Bis heute wird in den Schutzgebieten, den wertvollsten Ökosystemen vor unseren Küsten, flächendeckend gefischt, es fahren tausende Schiffe und es finden Rohstoffabbau und militärische Manöver statt. Die deutschen Meeresschutzgebiete gibt es nur auf dem Papier. Und die Ministerien, die die Nutzergruppen vertreten, sorgen dafür, dass es auch so bleibt, kritisieren die Umweltverbände. Leidtragende sind Meeressäuger, Seevögel und zahlreiche Bodentiere, darunter auch seltene Weichkorallen. Dabei steht es schlecht um die Lebensgemeinschaften in Nord- und Ostsee. Laut nationaler Roter Liste sind fast ein Drittel der untersuchten Arten gefährdet. Grund dafür sind nach eigener Aussage der Bundesregierung die Fischerei, der Kies- und Sandabbau und der Eintrag von Nähr- und Schadstoffen.  

Für den Meeresschutz in der AWZ, dem Seegebiet zwischen zwölf und 200 Seemeilen vor der Küste, ist das Bundesumweltministerium zuständig. Dessen Kompetenz soll durch die neuen Verordnungen stark beschnitten werden, indem sich die Nutzerressorts faktisch ein Vetorecht gegen effektive Schutzmaßnahmen sichern. In Naturschutzgebieten an Land ist es selbstverständlich, dass Genehmigungen für Forschung, Verkehrswege oder Angelsport von der Naturschutzbehörde entschieden werden. Auf See verlangen die verschiedenen Ministerien, alle gleichberechtigt im Schutzgebiet mit entscheiden zu dürfen. Das kann so nicht funktionieren. Nahezu jedes Ressort fordert Ausnahmen und kaum eine Meeresnutzung soll geregelt werden.

Die Verantwortung Deutschlands für den Schutz seiner einzigartigen Natura-2000-Gebiete, wie sie die Bundesregierung auch im Koalitionsvertrag verankert hat, scheint vergessen. Erhielt die Bundesregierung jüngst noch viel Zuspruch beim sogenannten EU-Fitnesscheck für ihre aktive Rolle bei der Verteidigung der EU-Umweltrichtlinien, so scheint dies vergessen, wenn es um wirtschaftliche Interessen vor der eigenen Haustür geht. Die jetzigen Verordnungsentwürfe kommen einer Aushöhlung des Bundesnaturschutzgesetzes gleich. „Die Verordnungen müssen grundsätzlich überarbeitet werden“, so das Fazit der Umweltverbände.
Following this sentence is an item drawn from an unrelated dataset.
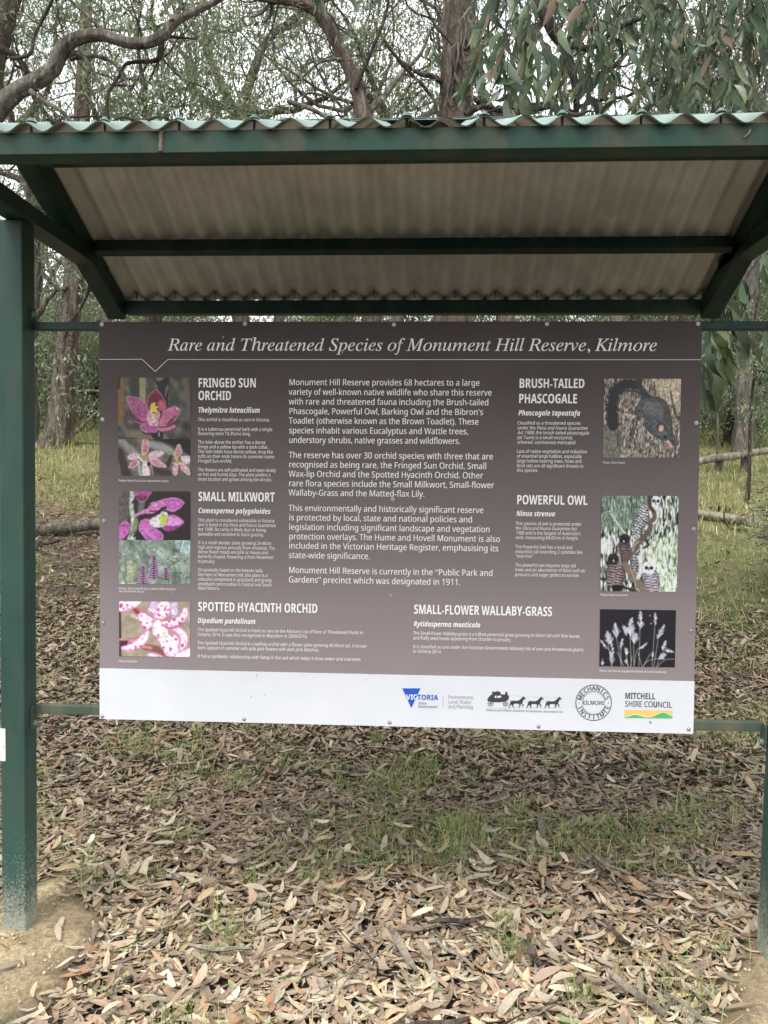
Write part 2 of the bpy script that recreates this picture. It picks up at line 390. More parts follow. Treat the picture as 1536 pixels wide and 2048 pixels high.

So müssten in diesen u.a. auch die völkerrechtlichen Verpflichtungen regionaler Meeresschutzübereinkommen berücksichtigt und für die Meeresnatur gefährliche lärmintensive seismische Untersuchungen oder die Kohlendioxidverpressung verboten werden.

Wie gesagt, der Kreis konnte in der Kürze der Zeit nicht detailliert Stellung nehmen. Aber mit unserer Aussage, dass wir erwarten, dass der Vorrang des Naturschutzes in Naturschutzgebeiten tatsächlich umgesetzt wird, haben wir nach gesundem Menschenverstand eigentlich alles gesagt.